Anyway, on to the techniques!
1. Think real hard
I'm serious! Especially when working on something algorithmically complex, I like to draw diagrams, trace the execution of my code by hand, and spend lots of time staring at the code with my brow furrowed.
After finishing a chunk of code, I leave my desk and get a drink of water or something. When I get back, I re-read my code as if someone else had written it. I find that, since adopting this as a deliberate practice, it's driven up the quality of my code. It increases my confidence because I'm able to assess the code from a (short) distance.
2. Write tests first, especially when you don't want to
I've been a proponent of test-driven development ever since I first tried it, but it was only at Chegg I understood that it's true power is unlocked when I really, really don't want to do it.

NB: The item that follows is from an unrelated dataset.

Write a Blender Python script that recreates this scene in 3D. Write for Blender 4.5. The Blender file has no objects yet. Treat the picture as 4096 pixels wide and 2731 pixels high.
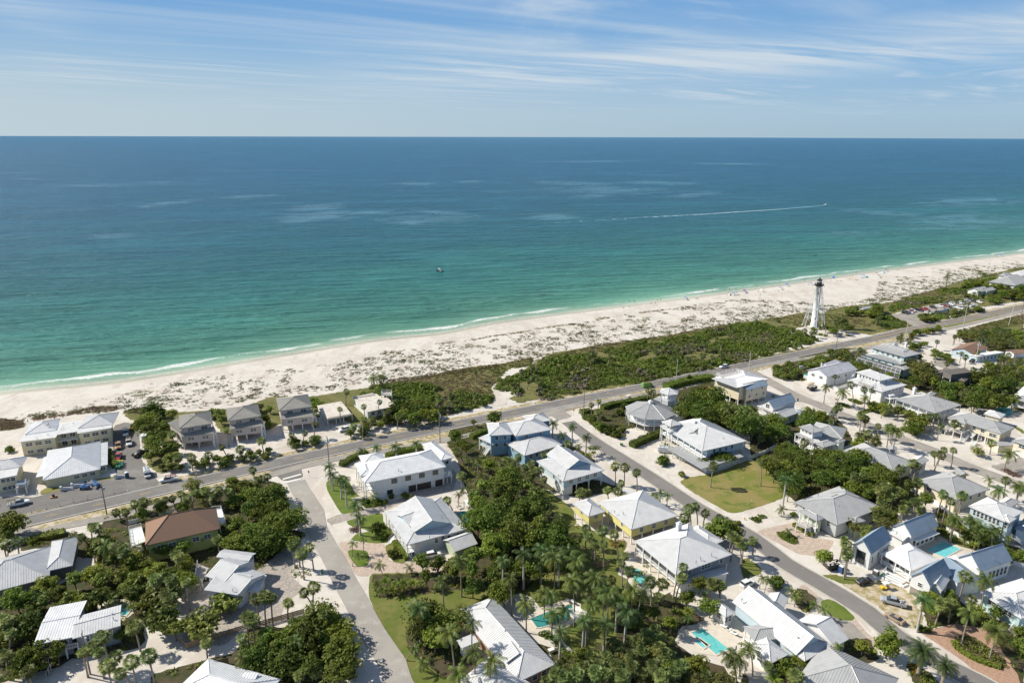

For me, the greatest value of test-driven development is found when I'm wrestling with a really knotty problem, and I'm struggling to keep a model of the code in my head. This is when I feel like there's no mental room for tests, yet forcing myself to write them anyway often reveals that my code is stuck in a "local maximum" of correctness - by trying to write code that conforms to my convoluted mental model, I've forgotten to check that the model really needs to be that convoluted. Once I simplify it, the code seems to flow more easily. Plus then the tests are already done!
3. Be serious about code reviews
By serious, I mean think as hard about code reviews as you do writing code. When reviewing code, there are many guidelines but in my opinion two things are paramount:
- Ensure it actually does what it's meant to
- Ensure it doesn't make the codebase worse
As I mentioned above, this increases both participants' confidence in their code.
4. Increase your confidence in your unit tests
This is a "second-order" effect: increasing confidence in something that increases confidence in code. "Testing" unit tests might seem pretty far from actually writing useful code, but this can serve as an anchor for your tests, preventing you from drifting out to a comfortable sea of low-efficacy tests, which you will regret when you're eaten by the shark of ill-defined behaviour. Or something.
My point is, make use of code coverage tools for unit test at the very least. It may also be worth considering mutation testing as a more semantic way of checking that your tests cover a wide area in behaviour-space. I personally found it to be too slow to be useful, but YMMV.
5. Replay the past
As a "brute-force" approach to regression testing, it can be useful to just replay entire days or weeks' worth of user requests on a staging environment to check that nothing that used to work has stopped working.
At Chegg Math, I found this was most useful when we ran some version of this "history replayer" overnight, with any alarming results reported to slack the following morning. When nothing came through, I certainly had more confidence that the previous day hadn't introduced hidden bugs. Seeing the number of slack reports decrease over time since their introduction also gave me confidence in our ability to continually learn and improve.
6. Test invariant properties with random property testing
The final technique is something I'd like to write a full blog post about someday. For now, I'll just say that, although often quite frustrating, investing time in writing good property tests using SwiftCheck and Hypothesis has really boosted my confidence in a way that regular old unit tests never could.